What are your big dreams for this work?

KC: I would like it if people knew that this work is available for them to use to the extent that they might want to use it. For me there are a few things that are so important that I feel every human being should know them: just a little bit of accurate knowledge about how we’re designed would be great. Because then we could give up some of the things that are just not helping. A little bit about how your stress response works and how that plays into life and performance. I think that’s information that’s so important that everyone should know it.

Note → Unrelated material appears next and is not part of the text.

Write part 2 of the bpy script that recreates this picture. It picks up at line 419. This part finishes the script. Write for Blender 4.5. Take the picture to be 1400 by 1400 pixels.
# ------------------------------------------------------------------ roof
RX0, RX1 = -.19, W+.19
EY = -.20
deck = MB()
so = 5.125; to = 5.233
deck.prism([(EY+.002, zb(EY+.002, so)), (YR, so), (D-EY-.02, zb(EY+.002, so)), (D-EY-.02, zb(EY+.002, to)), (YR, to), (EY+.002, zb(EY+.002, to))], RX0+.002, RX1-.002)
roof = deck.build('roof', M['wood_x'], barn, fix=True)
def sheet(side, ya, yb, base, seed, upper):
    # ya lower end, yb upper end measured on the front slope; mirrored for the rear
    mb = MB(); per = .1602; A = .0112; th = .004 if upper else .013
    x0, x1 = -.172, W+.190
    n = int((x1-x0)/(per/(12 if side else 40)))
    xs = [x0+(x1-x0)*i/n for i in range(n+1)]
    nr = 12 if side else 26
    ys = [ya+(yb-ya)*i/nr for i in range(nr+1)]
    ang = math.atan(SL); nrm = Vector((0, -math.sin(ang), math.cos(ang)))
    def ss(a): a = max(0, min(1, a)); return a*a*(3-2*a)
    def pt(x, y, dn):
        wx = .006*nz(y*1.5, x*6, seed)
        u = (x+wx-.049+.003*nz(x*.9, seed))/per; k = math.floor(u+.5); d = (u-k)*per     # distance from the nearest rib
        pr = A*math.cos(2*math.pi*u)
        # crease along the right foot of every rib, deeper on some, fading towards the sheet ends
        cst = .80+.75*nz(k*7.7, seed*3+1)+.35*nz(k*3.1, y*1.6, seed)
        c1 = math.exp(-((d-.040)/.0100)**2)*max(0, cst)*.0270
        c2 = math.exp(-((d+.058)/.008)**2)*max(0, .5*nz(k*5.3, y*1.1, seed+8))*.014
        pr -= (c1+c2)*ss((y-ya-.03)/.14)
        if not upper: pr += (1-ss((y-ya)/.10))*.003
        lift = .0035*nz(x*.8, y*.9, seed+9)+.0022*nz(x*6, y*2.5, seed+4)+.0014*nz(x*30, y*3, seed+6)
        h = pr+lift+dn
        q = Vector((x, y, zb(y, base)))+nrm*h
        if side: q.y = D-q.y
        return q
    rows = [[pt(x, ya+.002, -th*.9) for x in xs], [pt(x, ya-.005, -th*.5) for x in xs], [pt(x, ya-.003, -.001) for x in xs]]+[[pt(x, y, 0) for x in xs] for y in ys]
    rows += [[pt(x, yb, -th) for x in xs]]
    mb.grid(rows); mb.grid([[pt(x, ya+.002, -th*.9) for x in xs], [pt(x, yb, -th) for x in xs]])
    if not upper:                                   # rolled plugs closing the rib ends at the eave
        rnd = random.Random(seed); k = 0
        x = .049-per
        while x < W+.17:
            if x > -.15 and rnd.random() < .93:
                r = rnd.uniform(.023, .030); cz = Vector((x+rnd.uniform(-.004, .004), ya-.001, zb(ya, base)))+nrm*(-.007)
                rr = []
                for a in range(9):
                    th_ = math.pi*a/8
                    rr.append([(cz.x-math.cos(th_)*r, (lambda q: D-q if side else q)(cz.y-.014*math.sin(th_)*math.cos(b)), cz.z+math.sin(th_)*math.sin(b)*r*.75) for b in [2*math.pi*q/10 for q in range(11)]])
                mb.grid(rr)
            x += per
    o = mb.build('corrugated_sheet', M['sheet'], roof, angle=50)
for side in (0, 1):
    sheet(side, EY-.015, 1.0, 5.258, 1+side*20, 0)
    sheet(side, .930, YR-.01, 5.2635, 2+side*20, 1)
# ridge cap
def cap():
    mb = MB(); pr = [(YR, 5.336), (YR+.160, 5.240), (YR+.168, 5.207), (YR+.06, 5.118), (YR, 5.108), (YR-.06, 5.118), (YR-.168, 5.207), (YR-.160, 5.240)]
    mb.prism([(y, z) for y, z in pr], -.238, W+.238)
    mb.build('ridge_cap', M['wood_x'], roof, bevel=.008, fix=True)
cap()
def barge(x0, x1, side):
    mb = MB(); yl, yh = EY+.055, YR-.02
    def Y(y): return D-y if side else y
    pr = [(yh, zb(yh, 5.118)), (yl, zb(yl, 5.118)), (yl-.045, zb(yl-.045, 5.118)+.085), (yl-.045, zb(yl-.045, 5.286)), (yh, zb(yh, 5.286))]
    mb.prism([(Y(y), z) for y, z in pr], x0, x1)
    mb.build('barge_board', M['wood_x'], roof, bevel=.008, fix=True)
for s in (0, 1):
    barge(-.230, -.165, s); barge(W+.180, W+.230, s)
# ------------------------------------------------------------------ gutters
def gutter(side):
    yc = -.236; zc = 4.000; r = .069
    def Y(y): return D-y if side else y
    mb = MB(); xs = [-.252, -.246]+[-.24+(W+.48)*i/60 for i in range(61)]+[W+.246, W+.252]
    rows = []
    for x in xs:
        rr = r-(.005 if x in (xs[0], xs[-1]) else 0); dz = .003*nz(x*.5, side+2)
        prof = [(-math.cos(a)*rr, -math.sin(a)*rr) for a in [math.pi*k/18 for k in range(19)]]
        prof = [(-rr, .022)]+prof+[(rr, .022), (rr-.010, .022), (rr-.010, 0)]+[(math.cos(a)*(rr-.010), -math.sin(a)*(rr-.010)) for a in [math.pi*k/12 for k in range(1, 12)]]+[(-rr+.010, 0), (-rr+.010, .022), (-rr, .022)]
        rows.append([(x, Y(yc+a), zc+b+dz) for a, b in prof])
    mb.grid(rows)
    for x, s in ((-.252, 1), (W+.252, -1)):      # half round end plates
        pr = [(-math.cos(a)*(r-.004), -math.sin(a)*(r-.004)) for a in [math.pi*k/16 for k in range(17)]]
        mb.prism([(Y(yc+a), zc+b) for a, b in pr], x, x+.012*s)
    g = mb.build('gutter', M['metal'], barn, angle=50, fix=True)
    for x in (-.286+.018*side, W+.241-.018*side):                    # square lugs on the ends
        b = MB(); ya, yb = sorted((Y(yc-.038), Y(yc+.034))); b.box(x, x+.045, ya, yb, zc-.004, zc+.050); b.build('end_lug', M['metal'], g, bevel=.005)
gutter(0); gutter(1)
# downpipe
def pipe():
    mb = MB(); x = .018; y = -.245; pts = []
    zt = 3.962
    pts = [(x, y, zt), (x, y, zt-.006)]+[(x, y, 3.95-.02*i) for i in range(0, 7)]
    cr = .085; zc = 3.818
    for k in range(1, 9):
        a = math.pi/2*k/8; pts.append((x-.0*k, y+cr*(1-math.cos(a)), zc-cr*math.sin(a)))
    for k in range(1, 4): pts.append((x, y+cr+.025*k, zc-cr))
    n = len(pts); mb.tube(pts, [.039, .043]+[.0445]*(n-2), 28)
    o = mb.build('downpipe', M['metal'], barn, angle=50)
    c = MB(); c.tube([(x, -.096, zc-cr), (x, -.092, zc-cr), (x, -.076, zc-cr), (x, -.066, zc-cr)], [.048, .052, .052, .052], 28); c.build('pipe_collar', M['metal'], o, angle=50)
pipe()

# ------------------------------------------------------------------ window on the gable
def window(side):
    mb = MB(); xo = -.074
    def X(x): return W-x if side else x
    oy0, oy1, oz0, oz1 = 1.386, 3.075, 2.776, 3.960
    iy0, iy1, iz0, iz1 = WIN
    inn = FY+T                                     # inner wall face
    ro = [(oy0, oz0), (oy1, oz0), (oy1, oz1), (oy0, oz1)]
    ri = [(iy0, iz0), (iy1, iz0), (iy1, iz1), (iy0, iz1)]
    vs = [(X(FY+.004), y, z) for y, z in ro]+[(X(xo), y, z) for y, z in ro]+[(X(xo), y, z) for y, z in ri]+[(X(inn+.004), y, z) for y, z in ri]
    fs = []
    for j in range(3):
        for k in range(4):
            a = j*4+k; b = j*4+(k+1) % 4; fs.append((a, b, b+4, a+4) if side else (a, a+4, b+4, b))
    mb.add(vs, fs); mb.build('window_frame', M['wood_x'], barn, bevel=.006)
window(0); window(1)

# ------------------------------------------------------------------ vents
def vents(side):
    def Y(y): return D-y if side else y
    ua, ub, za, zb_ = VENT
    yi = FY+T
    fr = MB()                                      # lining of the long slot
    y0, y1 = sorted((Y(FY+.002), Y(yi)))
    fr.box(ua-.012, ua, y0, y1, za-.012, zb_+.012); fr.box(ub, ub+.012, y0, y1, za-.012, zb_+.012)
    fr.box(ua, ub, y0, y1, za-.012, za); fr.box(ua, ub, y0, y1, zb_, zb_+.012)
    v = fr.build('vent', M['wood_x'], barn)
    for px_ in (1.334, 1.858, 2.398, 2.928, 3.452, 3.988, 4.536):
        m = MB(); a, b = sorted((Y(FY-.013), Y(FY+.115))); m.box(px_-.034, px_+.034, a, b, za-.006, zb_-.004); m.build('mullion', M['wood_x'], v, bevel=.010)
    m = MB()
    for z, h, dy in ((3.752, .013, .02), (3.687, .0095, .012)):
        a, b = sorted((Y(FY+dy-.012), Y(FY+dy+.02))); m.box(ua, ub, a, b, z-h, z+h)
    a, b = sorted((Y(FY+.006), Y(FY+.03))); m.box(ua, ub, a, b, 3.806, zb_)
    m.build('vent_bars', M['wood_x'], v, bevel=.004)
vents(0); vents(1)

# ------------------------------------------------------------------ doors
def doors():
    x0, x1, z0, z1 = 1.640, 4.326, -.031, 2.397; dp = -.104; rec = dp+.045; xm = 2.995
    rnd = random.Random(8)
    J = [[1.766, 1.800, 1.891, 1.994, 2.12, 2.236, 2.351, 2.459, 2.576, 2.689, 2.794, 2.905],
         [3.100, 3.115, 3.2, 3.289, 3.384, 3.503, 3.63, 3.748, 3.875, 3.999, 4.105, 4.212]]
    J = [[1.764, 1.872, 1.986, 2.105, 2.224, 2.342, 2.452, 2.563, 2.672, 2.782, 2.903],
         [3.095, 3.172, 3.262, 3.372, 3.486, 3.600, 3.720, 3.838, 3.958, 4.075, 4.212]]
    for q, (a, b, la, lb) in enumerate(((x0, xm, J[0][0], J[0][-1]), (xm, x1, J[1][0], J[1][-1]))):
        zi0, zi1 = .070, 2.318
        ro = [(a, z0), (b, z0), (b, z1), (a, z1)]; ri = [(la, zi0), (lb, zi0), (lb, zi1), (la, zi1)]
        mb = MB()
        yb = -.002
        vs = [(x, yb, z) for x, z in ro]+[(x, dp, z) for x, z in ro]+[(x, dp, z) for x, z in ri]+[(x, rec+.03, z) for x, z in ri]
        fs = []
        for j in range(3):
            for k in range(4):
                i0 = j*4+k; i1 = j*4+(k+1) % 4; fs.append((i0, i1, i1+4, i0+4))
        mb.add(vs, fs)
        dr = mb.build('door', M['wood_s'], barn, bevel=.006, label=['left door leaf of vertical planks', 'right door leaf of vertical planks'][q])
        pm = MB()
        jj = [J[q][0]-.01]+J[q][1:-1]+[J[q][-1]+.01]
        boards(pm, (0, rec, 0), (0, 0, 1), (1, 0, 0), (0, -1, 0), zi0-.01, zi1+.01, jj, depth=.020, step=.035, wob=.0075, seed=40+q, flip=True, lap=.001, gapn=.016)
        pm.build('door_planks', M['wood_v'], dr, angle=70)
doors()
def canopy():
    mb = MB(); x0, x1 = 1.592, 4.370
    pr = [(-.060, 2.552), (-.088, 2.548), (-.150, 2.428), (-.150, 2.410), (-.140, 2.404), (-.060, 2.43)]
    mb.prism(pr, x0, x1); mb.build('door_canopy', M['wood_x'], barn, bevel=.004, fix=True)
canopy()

What I want people to understand is wherever you are, you can change how you’re doing what you’re doing. And the things that seem immovable might not be. And a lot of times performers have a cultivated technique that they went and paid a lot of money to learn how to do this thing in a certain way and they may find it’s not giving them what they want. I want people to understand that you can change that.

There’s a lot of people who go, “I’ve got this terrible habit and now I have this habit!” and I’m like, “Yeah! And the same way you got that, you can get a different one.” You can just change it. Just the idea that there are other options and you don’t necessarily know what they are. That’s a thing that my students find the most frustrating thing when they say to people, “You should work with Kate,” and the people go, “Well, I don’t really have that much pain when I’m playing.” Well, that’s good, but it’s also not the point of the technique. It can be used for that, but people don’t understand that it can be used for so many things that they actually do care about. So it would be nice if we had just a little more representation of that. But I also think that if you’re curious, you’ll find it. I found it. I didn’t know what the hell I was looking for. I just knew something more was possible.

If you love something and you think critically about it, you will likely get better at it.